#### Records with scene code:

┌──

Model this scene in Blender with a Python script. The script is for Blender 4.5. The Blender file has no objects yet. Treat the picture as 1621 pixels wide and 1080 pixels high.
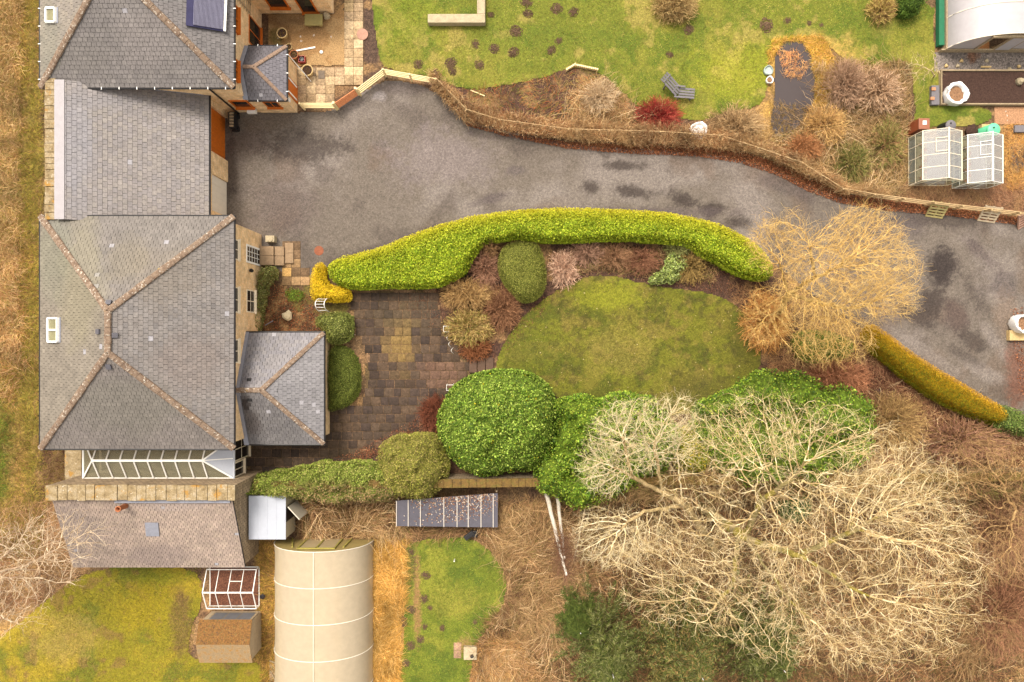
import bpy, math, random
import numpy as np
from mathutils import Vector

# ------------------------------------------------------------------ camera, world, light
SC = bpy.context.scene
COL = SC.collection
H = 43.2            # height of the drone above the drive, metres
S = 25.0            # photo pixels per metre at ground level
CX, CY = 810.5, 540.0
cd = bpy.data.cameras.new('camera'); cam = bpy.data.objects.new('camera', cd); COL.objects.link(cam)
cam.location = (0, 0, H); cam.rotation_euler = (0, 0, 0)
cd.sensor_width = 36; cd.lens = 18.0 / ((1621 / 2 / S) / H); cd.clip_end = 2000; cd.clip_start = .5
SC.camera = cam
SUN_EL, SUN_AZ = math.radians(60), math.radians(-25)      # azimuth measured from +Y towards +X
w = bpy.data.worlds.new('World'); SC.world = w; w.use_nodes = True
nt = w.node_tree; bg = nt.nodes['Background']
sky = nt.nodes.new('ShaderNodeTexSky'); sky.sky_type = 'NISHITA'; sky.sun_disc = False
sky.sun_elevation = SUN_EL; sky.sun_rotation = SUN_AZ; sky.dust_density = 4; sky.air_density = 1.2; sky.ozone_density = 1
hs = nt.nodes.new('ShaderNodeHueSaturation'); hs.inputs['Saturation'].default_value = .06
nt.links.new(sky.outputs[0], hs.inputs['Color']); wm = nt.nodes.new('ShaderNodeMix'); wm.data_type = 'RGBA'; wm.blend_type = 'MULTIPLY'; wm.inputs[0].default_value = 1; wm.inputs[7].default_value = (1, .94, .855, 1)
nt.links.new(hs.outputs[0], wm.inputs[6]); nt.links.new(wm.outputs[2], bg.inputs[0])   # flat warm-grey cloud light
bg.inputs[1].default_value = .15
sd = bpy.data.lights.new('sun', 'SUN'); sd.energy = 1.4; sd.angle = math.radians(18); sd.color = (1, .90, .76)
so = bpy.data.objects.new('sun', sd); COL.objects.link(so)
so.rotation_euler = (math.pi/2 - SUN_EL, 0, math.pi - SUN_AZ)
SC.view_settings.view_transform = 'Standard'; SC.view_settings.look = 'None'
SC.view_settings.exposure = 1.33; SC.view_settings.gamma = 1
SC.cycles.max_bounces = 6; SC.cycles.transparent_max_bounces = 12
SC.cycles.use_denoising = True

rng = np.random.default_rng(7); random.seed(7)
K = .6                                            # photo tone -> surface albedo
def c(r, g, b, k=K):
    f = lambda v: ((v/255+.055)/1.055)**2.4 if v > 10 else v/255/12.92
    return (f(r)*k, f(g)*k, f(b)*k)
def W(px, py, z=0.0):
    f = (1 - z/H) / S
    return ((px-CX)*f, (CY-py)*f, z)
def WP(pts, z=0.0): return np.array([W(p[0], p[1], z)[:2] for p in pts])

# ------------------------------------------------------------------ numpy noise / polygons
_perm = np.random.default_rng(3).random((256, 256))
def vn(x, y, s=1.0, seed=0):
    x = np.asarray(x)/s + seed*17.3; y = np.asarray(y)/s + seed*9.1
    xi = np.floor(x).astype(int); yi = np.floor(y).astype(int); fx = x-xi; fy = y-yi
    fx = fx*fx*(3-2*fx); fy = fy*fy*(3-2*fy)
    g = lambda a, b: _perm[a % 256, b % 256]
    return (g(xi, yi)*(1-fx)+g(xi+1, yi)*fx)*(1-fy)+(g(xi, yi+1)*(1-fx)+g(xi+1, yi+1)*fx)*fy
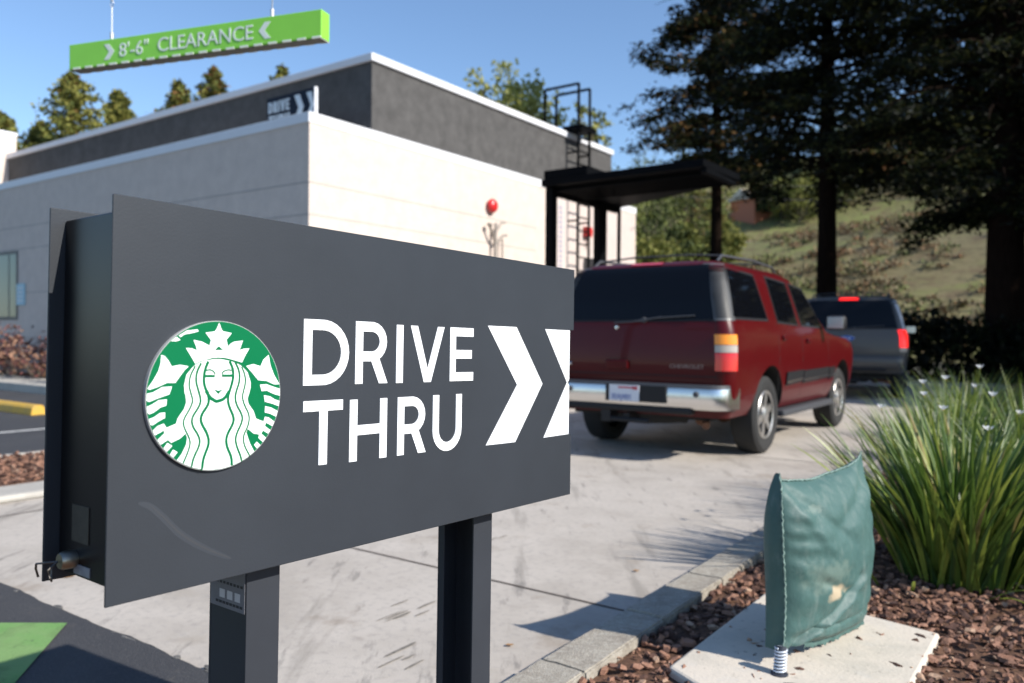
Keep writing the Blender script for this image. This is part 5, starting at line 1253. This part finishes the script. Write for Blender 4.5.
# overhead wires with their poles
def wire(label, z0_, z1_, y):
    mb = MB(); xa, xb = 3, 34; pts = []
    for i in range(25):
        f = i / 24; pts.append((xa + (xb - xa) * f, y + 4 * f, z0_ + (z1_ - z0_) * f - 1.2 * 4 * f * (1 - f) * .5))
    mb.tube(pts, .028, 5); o = mb.build('overhead_wire', CARGLASS if False else mat('wire_black', (.02, .02, .02), .6)); tag(o, label, 'wire', 'overhead wires crossing in front of the hill')
wire('upper overhead wire crossing in front of the hill trees', 9.9, 11.0, 44); wire('lower overhead wire crossing in front of the hill trees', 9.2, 10.1, 44)
for x, y, h_, lab in ((3, 44, 10.9, 'utility pole behind the canopy carrying the wires'), (34, 48, 11.9, 'utility pole behind the right trees carrying the wires')):
    t = thing('utility_pole', lab, 'utility pole', loc=(x, y, 0)); mb = MB(); mb.tube([(0, 0, -.2), (0, 0, h_)], [.16, .11], 10); mb.build('pole', BARK2, t); mb = MB(); mb.bx(-.06, .06, -1.1, 1.1, h_ - 1.3, h_ - 1.15); mb.build('crossarm', BARK2, t)

# ================================================================= LIGHT, SKY, CAMERA
AZ = atan2(.862, -.507); EL_ = radians(34.6)
w = bpy.data.worlds.new('World'); scene.world = w; w.use_nodes = True; nt = w.node_tree
sky = nt.nodes.new('ShaderNodeTexSky'); sky.sky_type = 'NISHITA'; sky.sun_disc = False; sky.sun_elevation = EL_; sky.sun_rotation = AZ
sky.air_density = 1.0; sky.dust_density = .15; sky.ozone_density = 4.0; sky.altitude = 50
nt.links.new(sky.outputs[0], nt.nodes['Background'].inputs[0]); nt.nodes['Background'].inputs[1].default_value = .125
sd = bpy.data.lights.new('sun', 'SUN'); sd.energy = 4.7; sd.angle = radians(.55); sd.color = (1, .94, .85)
so = bpy.data.objects.new('sun', sd); COL.objects.link(so)
dv = Vector((.862 * cos(EL_), -.507 * cos(EL_), sin(EL_))); so.rotation_euler = dv.to_track_quat('Z', 'Y').to_euler(); so.location = (0, 0, 30)

cd = bpy.data.cameras.new('camera'); cam = bpy.data.objects.new('camera', cd); COL.objects.link(cam)
cd.sensor_width = 36; cd.lens = 796 / 1024 * 36; cd.clip_end = 5000; cd.clip_start = .05
pitch = atan2(7, 796); roll = radians(.45)
cam.matrix_world = Matrix.Translation((0, 0, 1.16)) @ Matrix.Rotation(pi / 2 - pitch, 4, 'X') @ Matrix.Rotation(roll, 4, 'Z')
cd.dof.use_dof = True; cd.dof.focus_distance = 1.42; cd.dof.aperture_fstop = 3.9
scene.camera = cam
vs_ = scene.view_settings; vs_.view_transform = 'Standard'; vs_.look = 'None'; vs_.exposure = .62; vs_.gamma = 1
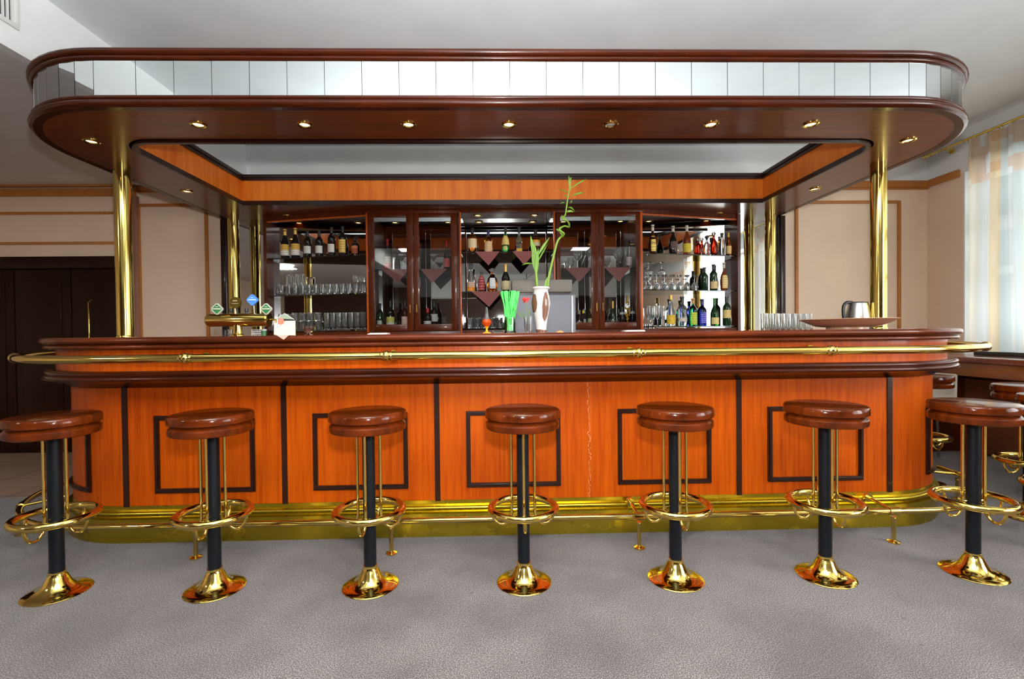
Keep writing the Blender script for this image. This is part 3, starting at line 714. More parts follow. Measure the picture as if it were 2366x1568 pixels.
# left cabinet
SC = 1.767
bottle('spirit_bottle', 897, 4.72, SC, 72, 'tall', .034, M['darkwine'], 'bottle with red cap and white and red label behind the first glass door', (.06, .44, ((225, 90, 90), (120, 40, 40), (225, 220, 210)), 75), capr)
bottle('spirit_bottle', 1034, 4.72, SC, 66, 'tall', .032, M['darkwine'], 'bottle with red capsule behind the second glass door', (.1, .4, ((190, 40, 45), (230, 200, 200)), 60), capr)
bottle('wine_bottle', 878, 4.74, 1.187, 62, 'wine', .034, M['darkgreen'], 'slim green bottle behind the lower first glass door, at its left edge', (.1, .38, ((205, 215, 200), (50, 90, 50)), 40), capk)
bottle('wine_bottle', 902, 4.70, 1.187, 68, 'wine', .040, M['darkwine'], 'dark wine bottle with yellow topped white label behind the first glass door', (.1, .46, ((220, 222, 215), (140, 140, 140), (215, 205, 80)), 70), capk)
bottle('wine_bottle', 936, 4.72, 1.187, 66, 'wine', .036, M['brownglass'], 'brown wine bottle with pale pink label behind the first glass door', (.2, .48, ((235, 200, 185), (120, 50, 60)), 65), capk)
bottle('wine_bottle', 988, 4.70, 1.187, 50, 'wine', .038, M['darkwine'], 'short dark wine bottle with white label behind the second glass door', (.08, .42, ((220, 220, 222), (110, 110, 120)), 65), capr)
bottle('wine_bottle', 1003, 4.78, 1.187, 66, 'wine', .036, M['darkwine'], 'taller dark wine bottle with white label behind the second glass door', (.3, .56, ((220, 220, 215), (130, 130, 130)), 65), capk)
# niche
N1 = 4.72
bottle('whisky_bottle', 1093, N1, NICHE['top'], 58, 'whisky', .044, M['amber'], 'clear whisky bottle with cream label and black cap, niche top shelf', (.22, .58, (CRM, (200, 150, 110)), 80), capk)
bottle('whisky_bottle', 1130, N1, NICHE['top'], 52, 'whisky', .041, M['amber'], 'amber whisky bottle with dark cap, second on the niche top shelf', (.06, .52, ((225, 190, 140), (150, 90, 40)), 55), capb)
bottle('whisky_bottle', 1169.5, N1, NICHE['top'], 60, 'tall', .036, M['greenglass'], 'bright green whisky bottle with yellow label on the niche top shelf', (.32, .68, ((240, 215, 120), (190, 110, 60)), 80), capk, lab2=(.12, .28, ((215, 200, 120),), 25))
bottle('whisky_bottle', 1201, N1, NICHE['top'], 60, 'tall', .041, M['glass'], 'clear square whisky bottle with slanted black and gold label', (.42, .62, ((40, 38, 30), (215, 190, 110)), 80), capk, seg=4, lab2=(.04, .18, ((225, 180, 50),), 80))
bottle('whisky_bottle', 1239, N1, NICHE['top'], 53, 'whisky', .046, M['brownglass'], 'dark whisky bottle with yellow shoulder label behind the bamboo leaf', (.3, .66, ((220, 205, 160), (60, 40, 30), (240, 170, 30)), 75), capk)
bottle('cognac_bottle', 1089, N1, NICHE['mid'], 66, 'champ', .040, M['glass'], 'clear long-necked bottle with orange label, left on the niche middle shelf', (.04, .36, ((245, 150, 50), (60, 40, 40), (225, 190, 160)), 80), capk)
bottle('liqueur_bottle', 1113, N1, NICHE['mid'], 46, 'whisky', .034, M['darkwine'], 'dark red liqueur bottle with patterned label on the niche middle shelf', (.1, .85, ((150, 40, 45), (220, 180, 160)), 70), capk)
bottle('decanter', 1138, N1, NICHE['mid'], 58, 'round', .054, M['amber'], 'round amber decanter with white label and glass stopper', (.14, .56, ((225, 232, 235), (190, 190, 200)), 32), None, 'decanter', stopper=M['glass'])
bottle('cognac_bottle', 1169, N1, NICHE['mid'], 64, 'slim', .043, M['darkwine'], 'cognac bottle with gold neck and cream label beside the green straws', (.08, .4, ((220, 205, 160), (150, 120, 70)), 80), capg, capz=.72)
# right cabinet
bottle('spirit_bottle', 1454, 4.74, SC, 66, 'tall', .028, M['glass'], 'clear bottle with red and white label behind the rightmost glass door', (.12, .42, ((225, 215, 215), (170, 60, 60)), 80), capk)
bottle('wine_bottle', 1338, 4.74, 1.187, 42, 'whisky', .03, M['darkwine'], 'small dark bottle behind the lower third glass door, left of its neighbour', (.1, .4, ((200, 205, 205),), 40), capw)
bottle('wine_bottle', 1350, 4.70, 1.187, 44, 'whisky', .026, M['darkwine'], 'small dark bottle with silver stripe in the middle behind the third glass door', (.1, .5, ((210, 215, 215),), 25), capw)
bottle('liqueur_bottle', 1365, 4.74, 1.187, 46, 'belly', .036, M['yellowglass'], 'pale patterned liqueur bottle behind the third glass door by the handle', (.1, .5, ((225, 215, 170), (120, 110, 60)), 75), None)
bottle('cognac_bottle', 1416, 4.76, 1.187, 62, 'slim', .03, M['darkgreen'], 'bottle with thin gold neck behind the rightmost glass door', (.1, .3, ((220, 210, 150),), 60), capg, capz=.74)
bottle('wine_bottle', 1437, 4.70, 1.187, 48, 'wine', .032, M['darkwine'], 'dark bottle with white neck ring left of the golden dried flowers', None, capk, lab2=(.66, .78, ((225, 225, 225),), 80))
bottle('wine_bottle', 1461, 4.70, 1.187, 50, 'wine', .032, M['darkwine'], 'dark bottle with white neck ring right of the golden dried flowers', None, capk, lab2=(.66, .78, ((225, 225, 225),), 80))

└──

#### Problem description:
Write out, word for word, the lines from the start of the data through the one holding "from mathutils import Vector". Omit pictures.

#### Task answer:
Model this scene in Blender with a Python script. The script is for Blender 4.5. The Blender file has no objects yet. Treat the picture as 1621 pixels wide and 1080 pixels high.
import bpy, math, random
import numpy as np
from mathutils import Vector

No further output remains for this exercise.